Last year, Chris Thompson, a 29-year-old IT consultant based in the south suburbs, told his grandfather, Don Clinkert, he was thinking of getting in on the foreclosure-to-rental investment scene. Clinkert said he’d been considering doing the same. Now the two are 50-50 partners as landlords on a house they bought in Steger for $45,250, with tenants moving in February 1.
“The interest rates on CDs and the various safe havens out there are about 0.5 percent,” says Clinkert, a 74-year-old retired insurance executive. “[House] prices and [mortgage] interest rates are so low that it’s a good opportunity for Christopher and for me.” Thompson’s calculations suggest the partners will reap up to 20 percent profit a year, depending on how much is siphoned off by unexpected expenses for repairs.
Thompson and Clinkert have been strategic about their choices along the way and their experience may be instructive for other first-time investors. Here’s what they did:
• Thompson attended a seminar taught by Bruce Hackel, a south suburban ReMax agent whose family has a real estate portfolio. One of Hackel’s key tips is: “Don’t buy a rental property more than 15 minutes away from your house—at least initially. You’re going to have to stop in and check on it, collect the rent, so don’t make it a destination or you won’t be an effective property manager.” With that in mind, Thompson, who lives in Steger, started looking for properties there and in nearby Chicago Heights.
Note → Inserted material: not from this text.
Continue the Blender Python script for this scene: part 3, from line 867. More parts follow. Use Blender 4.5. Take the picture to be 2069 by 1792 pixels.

• Thompson devised his own form of market research. When he found a house that might work, he created a bogus rental ad and put it on Craigslist to gauge interest. He likens it to consumer brands surveying a test audience—and says that he told respondents what was going on and offered to keep their names on hand.
• Thompson and Clinkert settled on a 1,600-square-foot three-bedroom house in Steger that, although it wasn’t a foreclosure, was bargain-priced. Sold in 2009 for $103,000, it was priced at $59,900 when Thompson found it in October. (The reason for the low price is unclear; the house was owned by a limited liability company, according to the Will County Recorder of Deeds.) The house needed a new water heater, two new toilets, a bathroom door, and some other minor repairs, most of which the partners were able to do on their own. They estimate they spent about $1,500, for a total investment of $46,750.
• They set the rent based on the going rates for nearby rentals. At Steger’s New Colonies apartments, a three-bedroom unit had a monthly rent of $1,150. Thompson set the house’s rent at $1,200, reasoning “the chance to have your own house, yard, and garage would make it worth the extra $50.” He was right: An ad went up on a Sunday, and by the following Thursday, Thompson had received more than a dozen calls. The tenant he signed was one of the respondents from his bogus ad, a single mother of two. (She will move in February 1.) In addition to a steady job and a stable rental history, she also has a Section 8 voucher, which the partners think reduces the risk of nonpayment by the tenant.
• At $1,200 a month, the rental income is about 20 percent above the partners’ monthly expenses on the house, which includes mortgage payments, insurance, and property taxes (which they successfully appealed for a $2,400-a-year reduction based on the home’s value).
Granted, the project has only begun, and the pair hasn’t been subjected yet to midnight calls from a tenant, but so far they feel confident. Clinkert says that he may form similar partnerships with some of his other grandchildren—“all except the three year old.”